Timing-receiver-jitter-accuracy
Figure 5: Reference PPS timing pulse (yellow), PPS from a receiver with a coarse hardware resolution (pink) and PPS from a mosaic G5-T module (blue).

Precision in every pulse: achieving nanosecond timing accuracy

GNSS satellites carry atomic clocks that transmit precise time signals to Earth, enabling receivers to generate synchronized timing pulses. However, factors such as atmospheric interference, satellite orbit and clock errors can degrade accuracy. GNSS correction services, such as HxGN SmartNet, provide real-time data to correct these errors, enabling receivers to achieve nanosecond-level precision.

Because of hardware constraints, the physical time pulses generated by the receiver often have a resolution which is coarser than then ideal accuracy achievable by a receiver, so the PPS accuracy is ultimately limited by this time resolution.  mosaic-G5 T features a PPS resolution of just 1.4ns, ensuring that the full timing accuracy is available at the PPS output. In the image below a competition receiver (pink) with a coarse hardware resolution is showing jitter on its PPS output, which means a reduced pulse accuracy for the end user. The mosaic-G5 T module (blue) has a finer hardware resolution resulting a higher PPS precision. 

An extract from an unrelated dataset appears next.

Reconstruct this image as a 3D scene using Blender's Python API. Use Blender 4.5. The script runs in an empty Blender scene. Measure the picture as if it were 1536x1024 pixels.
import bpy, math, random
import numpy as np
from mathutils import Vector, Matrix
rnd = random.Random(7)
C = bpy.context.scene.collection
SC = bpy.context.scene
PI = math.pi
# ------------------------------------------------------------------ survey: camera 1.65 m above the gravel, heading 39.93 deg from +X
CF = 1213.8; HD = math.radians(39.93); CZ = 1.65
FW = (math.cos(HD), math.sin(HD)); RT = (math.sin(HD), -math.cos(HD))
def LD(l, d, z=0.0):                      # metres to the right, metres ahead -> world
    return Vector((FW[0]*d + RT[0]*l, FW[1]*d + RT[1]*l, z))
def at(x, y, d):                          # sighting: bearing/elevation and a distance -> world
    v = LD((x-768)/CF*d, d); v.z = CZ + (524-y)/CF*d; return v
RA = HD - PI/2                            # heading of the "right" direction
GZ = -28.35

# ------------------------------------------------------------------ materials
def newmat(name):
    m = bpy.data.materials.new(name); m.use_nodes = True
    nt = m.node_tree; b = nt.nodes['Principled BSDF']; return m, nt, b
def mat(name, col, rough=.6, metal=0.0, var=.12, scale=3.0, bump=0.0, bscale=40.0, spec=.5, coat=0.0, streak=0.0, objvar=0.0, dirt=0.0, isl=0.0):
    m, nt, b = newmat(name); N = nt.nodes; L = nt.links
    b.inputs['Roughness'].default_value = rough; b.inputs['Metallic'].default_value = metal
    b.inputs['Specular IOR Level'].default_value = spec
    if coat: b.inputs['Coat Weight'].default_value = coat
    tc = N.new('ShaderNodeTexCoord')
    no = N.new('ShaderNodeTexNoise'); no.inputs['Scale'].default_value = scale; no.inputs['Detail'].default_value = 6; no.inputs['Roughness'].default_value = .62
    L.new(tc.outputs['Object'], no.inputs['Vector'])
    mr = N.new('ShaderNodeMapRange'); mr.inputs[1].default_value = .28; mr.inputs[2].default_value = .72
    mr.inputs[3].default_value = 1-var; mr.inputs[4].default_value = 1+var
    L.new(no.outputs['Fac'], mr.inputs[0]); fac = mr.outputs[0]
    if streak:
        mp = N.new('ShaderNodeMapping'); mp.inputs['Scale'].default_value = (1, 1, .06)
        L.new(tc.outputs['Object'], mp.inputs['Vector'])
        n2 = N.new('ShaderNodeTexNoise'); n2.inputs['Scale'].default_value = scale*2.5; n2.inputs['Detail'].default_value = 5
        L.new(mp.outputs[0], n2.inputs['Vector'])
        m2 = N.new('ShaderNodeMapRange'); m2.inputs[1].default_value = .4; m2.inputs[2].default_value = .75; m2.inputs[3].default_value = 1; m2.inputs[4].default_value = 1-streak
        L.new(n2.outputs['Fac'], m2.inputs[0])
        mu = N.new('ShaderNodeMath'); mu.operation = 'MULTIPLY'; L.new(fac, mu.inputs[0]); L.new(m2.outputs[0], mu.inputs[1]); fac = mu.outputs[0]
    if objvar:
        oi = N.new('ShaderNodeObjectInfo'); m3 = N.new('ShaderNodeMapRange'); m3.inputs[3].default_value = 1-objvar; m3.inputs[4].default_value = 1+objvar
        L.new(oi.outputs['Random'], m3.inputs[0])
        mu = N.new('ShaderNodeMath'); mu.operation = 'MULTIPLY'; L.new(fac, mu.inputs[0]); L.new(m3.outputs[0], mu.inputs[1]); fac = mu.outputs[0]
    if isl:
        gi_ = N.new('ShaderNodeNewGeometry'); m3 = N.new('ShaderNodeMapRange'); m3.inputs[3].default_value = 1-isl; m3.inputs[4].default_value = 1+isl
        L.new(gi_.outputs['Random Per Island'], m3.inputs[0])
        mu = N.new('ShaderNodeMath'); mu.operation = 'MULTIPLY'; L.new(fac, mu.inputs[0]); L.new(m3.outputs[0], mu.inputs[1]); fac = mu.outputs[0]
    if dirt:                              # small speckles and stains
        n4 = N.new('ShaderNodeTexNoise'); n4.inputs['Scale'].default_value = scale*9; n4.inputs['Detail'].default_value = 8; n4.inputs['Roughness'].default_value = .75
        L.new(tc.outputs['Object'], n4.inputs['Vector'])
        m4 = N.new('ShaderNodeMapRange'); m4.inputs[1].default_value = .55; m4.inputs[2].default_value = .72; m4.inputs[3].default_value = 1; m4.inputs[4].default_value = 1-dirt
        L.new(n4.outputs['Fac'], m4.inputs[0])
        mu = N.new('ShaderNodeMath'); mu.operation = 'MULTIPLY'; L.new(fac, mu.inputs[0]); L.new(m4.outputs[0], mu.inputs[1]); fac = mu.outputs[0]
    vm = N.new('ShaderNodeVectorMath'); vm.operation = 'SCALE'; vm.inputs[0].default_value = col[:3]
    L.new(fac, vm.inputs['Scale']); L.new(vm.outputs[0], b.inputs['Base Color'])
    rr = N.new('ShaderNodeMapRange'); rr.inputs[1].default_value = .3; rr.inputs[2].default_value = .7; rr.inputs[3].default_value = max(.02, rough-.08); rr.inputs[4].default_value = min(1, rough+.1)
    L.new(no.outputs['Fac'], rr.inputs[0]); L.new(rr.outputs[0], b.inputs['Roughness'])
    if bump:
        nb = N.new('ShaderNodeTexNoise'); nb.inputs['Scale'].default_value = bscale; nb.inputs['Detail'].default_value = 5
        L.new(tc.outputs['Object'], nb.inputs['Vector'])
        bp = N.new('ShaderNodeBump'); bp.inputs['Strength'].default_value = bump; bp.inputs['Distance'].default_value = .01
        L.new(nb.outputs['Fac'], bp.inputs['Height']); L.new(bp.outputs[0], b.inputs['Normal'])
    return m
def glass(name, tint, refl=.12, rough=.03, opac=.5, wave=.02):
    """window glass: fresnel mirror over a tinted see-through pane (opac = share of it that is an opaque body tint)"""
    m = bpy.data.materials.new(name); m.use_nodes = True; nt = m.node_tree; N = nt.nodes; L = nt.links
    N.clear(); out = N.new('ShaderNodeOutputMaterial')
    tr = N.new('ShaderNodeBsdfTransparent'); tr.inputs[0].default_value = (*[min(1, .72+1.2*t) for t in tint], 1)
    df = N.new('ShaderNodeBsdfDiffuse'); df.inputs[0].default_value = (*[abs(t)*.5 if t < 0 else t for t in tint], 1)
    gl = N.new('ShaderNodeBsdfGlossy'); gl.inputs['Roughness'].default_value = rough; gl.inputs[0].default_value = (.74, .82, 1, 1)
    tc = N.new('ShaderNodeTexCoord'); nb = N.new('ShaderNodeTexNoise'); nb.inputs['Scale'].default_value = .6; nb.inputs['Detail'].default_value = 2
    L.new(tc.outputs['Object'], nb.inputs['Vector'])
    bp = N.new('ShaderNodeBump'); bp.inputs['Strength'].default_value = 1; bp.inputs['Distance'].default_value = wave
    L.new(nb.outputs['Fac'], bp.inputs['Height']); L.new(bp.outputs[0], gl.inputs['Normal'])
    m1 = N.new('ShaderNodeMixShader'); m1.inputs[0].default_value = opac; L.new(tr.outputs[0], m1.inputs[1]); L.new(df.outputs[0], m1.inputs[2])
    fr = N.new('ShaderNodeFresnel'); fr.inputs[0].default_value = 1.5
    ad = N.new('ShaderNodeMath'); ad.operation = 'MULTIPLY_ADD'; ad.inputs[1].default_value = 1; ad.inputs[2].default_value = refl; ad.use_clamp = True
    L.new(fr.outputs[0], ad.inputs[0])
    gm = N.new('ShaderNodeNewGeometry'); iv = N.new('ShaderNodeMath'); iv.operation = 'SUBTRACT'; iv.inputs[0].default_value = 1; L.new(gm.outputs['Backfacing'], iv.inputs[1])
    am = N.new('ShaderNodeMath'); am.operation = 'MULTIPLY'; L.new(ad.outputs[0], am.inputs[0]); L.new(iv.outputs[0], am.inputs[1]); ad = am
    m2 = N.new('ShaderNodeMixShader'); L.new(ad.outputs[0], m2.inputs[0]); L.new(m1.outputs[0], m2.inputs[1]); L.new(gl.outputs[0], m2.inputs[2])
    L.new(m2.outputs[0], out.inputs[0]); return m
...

Over the years Septentrio’s GNSS timing module technology has proven to be a benchmark in precision and resilience, delivering secure, interference-resistant synchronization that keeps critical infrastructure worldwide operating reliably and in perfect time.

Find out more about Septentrio’s solutions for timing and synchronization

Reference
1.    https://metro.co.uk/2012/02/21/gps-jammers-could-make-criminals-millions-on-the-stock-market-327410 
 

FAQ

Septentrio receivers track all visible satellites from all available GNSS constellations (GPS, Galileo, BeiDou, GLONASS, etc.), leveraging the atomic clocks onboard those satellites; by combining signals from multiple constellations and using multi-frequency measurements, the receiver outputs reliable timing with sub-nanosecond accuracy — without the high cost of physically deploying atomic clocks. 

Septentrio’s timing modules (e.g. mosaic-T and mosaic-G5 T) incorporate its proprietary AIM+ technology — providing real-time anti-jamming and anti-spoofing protection via advanced interference detection and mitigation. This ensures secure, continuous timing even in RF-challenged or hostile environments (e.g. near broadcast equipment, radio antennas, or in presence of malicious interference). 

For time transfer and metrology, Septentrio offers the PolaRx5TR, optimized for high-quality code and carrier-phase measurements, PPS-IN internal delay auto-calibration, and CGGTTS V2E compliance — making it suitable for lab-grade synchronization, time servers, and reference-time networks. 

For size, weight and power constrained designs, Septentrio’s ultra-compact mosaic-G5 T module is ideal — combining nanosecond precision, multi-constellation multi-frequency tracking, and AIM+ anti-jamming/anti-spoofing protection in a very small package, making it a strong choice for large-scale time-synchronization deployments.

Septentrio timing receivers use multi-frequency, multi-constellation measurements combined with advanced internal filtering and error-compensation algorithms to deliver a highly stable, low-jitter PPS signal. By correcting atmospheric and satellite-related timing errors in real time, the receiver maintains nanosecond-level precision, ensuring reliable synchronization for telecom, data-center, financial, and other timing-critical systems.